Murray, l'ultimo dei "fab four"

Pubblicato il 6 agosto 2012 alle 11:10:30
Categoria: Olimpiadi
Autore: Redazione Datasport.it

Una madre ingombrante - ex maestra di tennis, sempre presente in tribuna e giudice implacabile delle sue prestazioni - una certa propensione all'ira autodistruttiva, una tenuta fisica non sempre adeguata avevano finora bloccato l'esplosione di Andy Murray ai massimi livelli del tennis mondiale. Bloccato, si fa per dire. Ventidue titoli Atp non sono aria fritta, così come il numero 2 della classifica mondiale conquistato già nel 2009, ma lo 0/4 nelle finali Slam pesava come un macigno. "Murray è sempre lì - era il pensiero comune - ma non arriva mai".

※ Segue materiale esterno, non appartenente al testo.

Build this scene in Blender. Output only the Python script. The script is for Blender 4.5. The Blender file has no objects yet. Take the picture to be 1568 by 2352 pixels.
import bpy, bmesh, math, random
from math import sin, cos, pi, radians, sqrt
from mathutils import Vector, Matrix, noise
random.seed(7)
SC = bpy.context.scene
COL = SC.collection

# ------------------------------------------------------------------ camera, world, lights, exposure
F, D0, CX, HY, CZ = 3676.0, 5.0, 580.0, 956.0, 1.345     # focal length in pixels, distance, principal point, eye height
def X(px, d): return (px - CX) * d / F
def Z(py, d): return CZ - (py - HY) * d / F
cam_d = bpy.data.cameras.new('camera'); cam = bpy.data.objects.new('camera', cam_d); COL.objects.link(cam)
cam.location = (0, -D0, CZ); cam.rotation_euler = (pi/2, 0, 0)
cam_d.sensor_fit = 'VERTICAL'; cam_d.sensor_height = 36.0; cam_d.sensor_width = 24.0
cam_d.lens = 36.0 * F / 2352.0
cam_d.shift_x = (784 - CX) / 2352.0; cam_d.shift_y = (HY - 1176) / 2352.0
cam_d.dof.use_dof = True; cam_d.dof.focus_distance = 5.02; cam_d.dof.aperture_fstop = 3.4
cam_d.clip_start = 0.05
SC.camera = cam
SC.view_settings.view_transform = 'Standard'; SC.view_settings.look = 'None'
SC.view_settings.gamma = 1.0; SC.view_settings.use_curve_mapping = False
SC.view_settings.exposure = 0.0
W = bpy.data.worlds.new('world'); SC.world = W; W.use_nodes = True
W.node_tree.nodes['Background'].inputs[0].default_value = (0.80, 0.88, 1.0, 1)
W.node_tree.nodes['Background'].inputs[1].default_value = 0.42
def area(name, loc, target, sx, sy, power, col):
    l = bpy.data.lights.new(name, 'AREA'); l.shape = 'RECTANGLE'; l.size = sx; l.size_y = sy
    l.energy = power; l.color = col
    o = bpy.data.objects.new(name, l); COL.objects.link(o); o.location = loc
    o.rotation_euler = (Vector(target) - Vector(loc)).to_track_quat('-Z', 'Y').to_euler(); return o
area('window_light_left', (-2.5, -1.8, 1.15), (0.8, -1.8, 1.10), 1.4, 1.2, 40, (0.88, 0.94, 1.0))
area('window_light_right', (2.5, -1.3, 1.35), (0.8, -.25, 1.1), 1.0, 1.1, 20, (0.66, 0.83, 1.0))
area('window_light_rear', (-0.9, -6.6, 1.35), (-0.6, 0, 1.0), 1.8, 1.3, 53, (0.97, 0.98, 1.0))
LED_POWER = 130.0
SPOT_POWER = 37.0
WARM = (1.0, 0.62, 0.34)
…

Opinione per altro suffragata dai dati. L'anno scorso lo scozzese aveva raggiunto almeno le semifinali in tutte e 4 le prove dello Slam ma, arrivato al dunque, si era sempre trovato non a festeggiare con la coppa in mano, ma a spiegare i perché di una sconfitta. I brindisi spettavano a Federer, Djokovic e Nadal, capaci di monopolizzare 29 delle ultime 30 prove dello Slam. Mancava qualcosa, insomma. All'inizio di quest'anno Murray ha scelto una guida tecnica e psicologica celebre, quell'Ivan Lendl che negli anni '80, dopo un inizio di carriera con più schiaffi che trofei, era riuscito ad affrancarsi dalla tirannia dei vari Borg, Connors e McEnroe trionfando in ben 8 prove dello Slam. Chi meglio di Lendl poteva aiutarlo a colmare quel gap, che era così piccolo nel livello di gioco, ma enorme come effetti nell'albo d'oro? Lendl il duro, Lendl il glaciale, Lendl che in campo non sprizzava certo simpatia, ma vinceva tanto, tantissimo.

L'inizio non è stato facile. La semifinale persa con Djokovic in Australia a gennaio - un sanguinoso 7-5 al quinto set - sembrava un film già visto, così come il ko con Ferrer nei quarti del Roland Garros. Ma il 2012 per Murray iniziava lì. Due Wimbledon a distanza di un mese, il secondo valido per i Giochi, erano un'occasione troppo importante, erano il momento clou della stagione, da giocare sui prati di casa e davanti alla propria gente. Spiegare come si possa passare in 30 giorni dalla vittoria in 4 set di Federer (Wimbledon classico) al dominio di Murray alle Olimpiadi (8 giochi concessi allo svizzero) non è facile. Uno cala, l'altro cresce, sì, ma non basta, perché la rivoluzione è stata totale.

Murray non solo ha dominato Federer, ma soprattutto si è ribellato al destino scritto di eterno perdente. Ha battuto il pensiero che quel destino - che tanto gli aveva dato anni prima - gli dovesse sempre presentare il conto sui campi da tennis. Un tarlo più che un pensiero, un tarlo che nasceva dal ricordo. Era il 1996, Andy che aveva 8 anni e il fratello Jamie frequentavano la scuola elementare di Dunblane, in Scozia. Sembrava un giorno come tanti, ma a metà mattina un pazzo fece irruzione nella palestra della scuola e iniziò a sparare. Andy e il fratello si salvarono nascondendosi nell'ufficio del preside, ma sedici bambini di Dunblane non giocarono mai più. Andy evita sempre di parlarne, ma siamo certi che con la medaglia d'oro al collo avrà dedicato a loro più di un pensiero.